* Your instructions: Check every line below for the word "scene" and copy the ones that have it.
--- start of Given information ---
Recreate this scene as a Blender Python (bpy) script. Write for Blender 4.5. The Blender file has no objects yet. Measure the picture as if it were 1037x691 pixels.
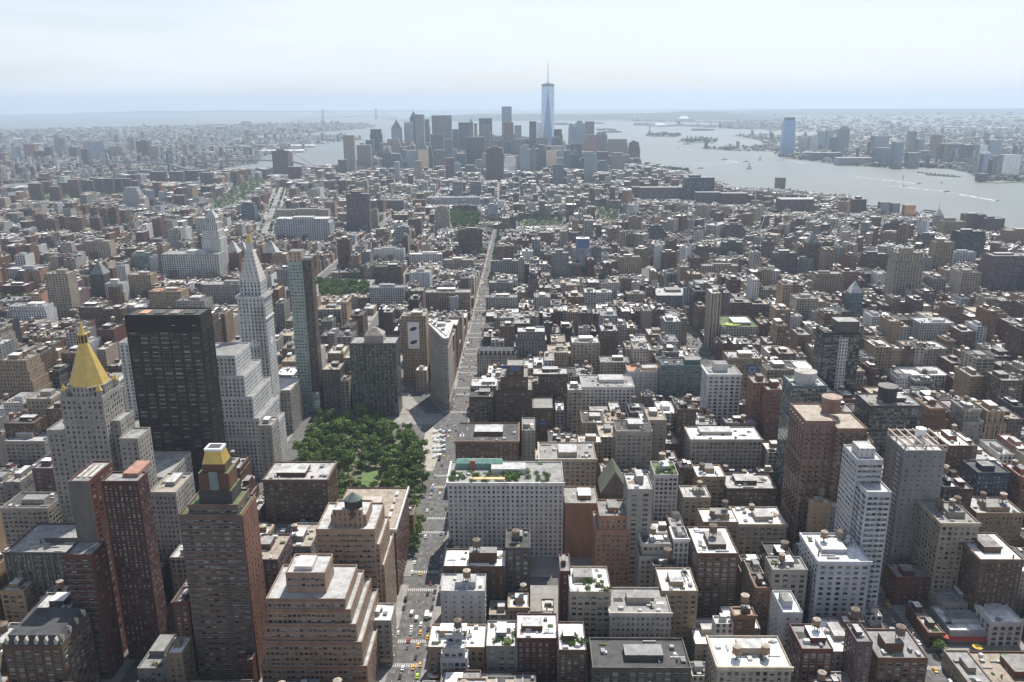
import bpy, bmesh, math, random, colorsys
import numpy as np
from mathutils import Vector, Matrix
R = math.radians
random.seed(11)
SC = bpy.context.scene
COL = SC.collection
# ---------------------------------------------------------------- camera
# x runs across the avenues (towards the big river), y runs downtown, z up, metres
F, CX, CY = 837.0, 518.5, 345.5
PITCH, YAW, ROLL, CZ = R(16.15), R(1.0), R(0.35), 328.0
camd = bpy.data.cameras.new('camera'); cam = bpy.data.objects.new('camera', camd); COL.objects.link(cam)
camd.lens = 36.0 * F / 1037.0; camd.sensor_width = 36.0; camd.clip_start = 1.0; camd.clip_end = 90000.0
cam.matrix_world = Matrix.Translation((0, 0, CZ)) @ Matrix.Rotation(YAW, 4, 'Z') @ Matrix.Rotation(math.pi/2 - PITCH, 4, 'X') @ Matrix.Rotation(-ROLL, 4, 'Z')
SC.camera = cam
# ---------------------------------------------------------------- sky and sun
SUN_AZ, SUN_EL = R(20), R(57)          # azimuth measured from +y towards +x
sund = Vector((math.sin(SUN_AZ)*math.cos(SUN_EL), math.cos(SUN_AZ)*math.cos(SUN_EL), math.sin(SUN_EL)))
W = bpy.data.worlds.new('World'); SC.world = W; W.use_nodes = True
nt = W.node_tree; nt.nodes.clear()
def N(tree, t, **k):
    n = tree.nodes.new(t)
    for a, b in k.items(): setattr(n, a, b)
    return n
wo = N(nt, 'ShaderNodeOutputWorld'); bg = N(nt, 'ShaderNodeBackground'); bg.inputs[1].default_value = 0.10
sky = N(nt, 'ShaderNodeTexSky', sky_type='NISHITA', sun_disc=False, sun_elevation=SUN_EL, sun_rotation=SUN_AZ, altitude=300, air_density=1.0, dust_density=1.6, ozone_density=1.2)
tc = N(nt, 'ShaderNodeTexCoord'); mp = N(nt, 'ShaderNodeMapping'); mp.inputs['Scale'].default_value = (1.0, 1.0, 9.0)
mp.inputs['Rotation'].default_value = (0, R(6), 0)
nz = N(nt, 'ShaderNodeTexNoise'); nz.inputs['Scale'].default_value = 2.2; nz.inputs['Detail'].default_value = 7; nz.inputs['Roughness'].default_value = .55
rp = N(nt, 'ShaderNodeMapRange'); rp.inputs[1].default_value = .36; rp.inputs[2].default_value = .68; rp.inputs[3].default_value = .5; rp.inputs[4].default_value = 1.0
mx = N(nt, 'ShaderNodeMix', data_type='RGBA'); mx.inputs[7].default_value = (7.1, 7.5, 8.1, 1)   # thin veil of high cloud
L = nt.links.new
L(tc.outputs['Generated'], mp.inputs[0]); L(mp.outputs[0], nz.inputs[0]); L(nz.outputs[0], rp.inputs[0]); 
sx = N(nt, 'ShaderNodeSeparateXYZ'); L(tc.outputs['Generated'], sx.inputs[0])       # a veil looks thin overhead and thick towards the horizon
el = N(nt, 'ShaderNodeMapRange', interpolation_type='SMOOTHSTEP'); el.inputs[1].default_value = .10; el.inputs[2].default_value = .75; el.inputs[3].default_value = 1.0; el.inputs[4].default_value = .10; L(sx.outputs[2], el.inputs[0])
mu = N(nt, 'ShaderNodeMath', operation='MULTIPLY'); L(rp.outputs[0], mu.inputs[0]); L(el.outputs[0], mu.inputs[1]); L(mu.outputs[0], mx.inputs[0])
L(sky.outputs[0], mx.inputs[6]); L(mx.outputs[2], bg.inputs[0]); L(bg.outputs[0], wo.inputs[0])
sl = bpy.data.lights.new('sun', 'SUN'); sl.energy = 5.0; sl.angle = R(0.5); sl.color = (1.0, 0.955, 0.88)
sun = bpy.data.objects.new('sun', sl); COL.objects.link(sun); sun.rotation_euler = sund.to_track_quat('Z', 'Y').to_euler()
vs = SC.view_settings; vs.view_transform = 'Standard'; vs.look = 'None'; vs.exposure = 0.42; vs.gamma = 1.0
SC.display_settings.display_device = 'sRGB'
cy = SC.cycles; cy.max_bounces = 4; cy.diffuse_bounces = 2; cy.glossy_bounces = 2; cy.volume_bounces = 0; cy.transparent_max_bounces = 4
cy.use_denoising = True; cy.use_adaptive_sampling = True; cy.adaptive_threshold = 0.02; cy.caustics_reflective = False; cy.caustics_refractive = False
try: cy.denoiser = 'OPENIMAGEDENOISE'; cy.denoising_prefilter = 'ACCURATE'
except Exception: pass
HAZE_D = 5.6e-5
# ---------------------------------------------------------------- picture <-> ground
CM = cam.matrix_world.copy(); CMI = CM.inverted(); CR = CM.to_3x3()
def ray(px, py): return CR @ Vector(((px-CX)/F, -(py-CY)/F, -1.0))
def P(px, py, z=0.0):                   # the point of the horizontal plane z seen there
    d = ray(px, py); t = (z-CZ)/d.z
    return d.x*t, d.y*t
def proj(x, y, z):
    v = CMI @ Vector((x, y, z))
    return CX + F*v.x/-v.z, CY - F*v.y/-v.z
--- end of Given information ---
* Final answer:
Recreate this scene as a Blender Python (bpy) script. Write for Blender 4.5. The Blender file has no objects yet. Measure the picture as if it were 1037x691 pixels.
SC = bpy.context.scene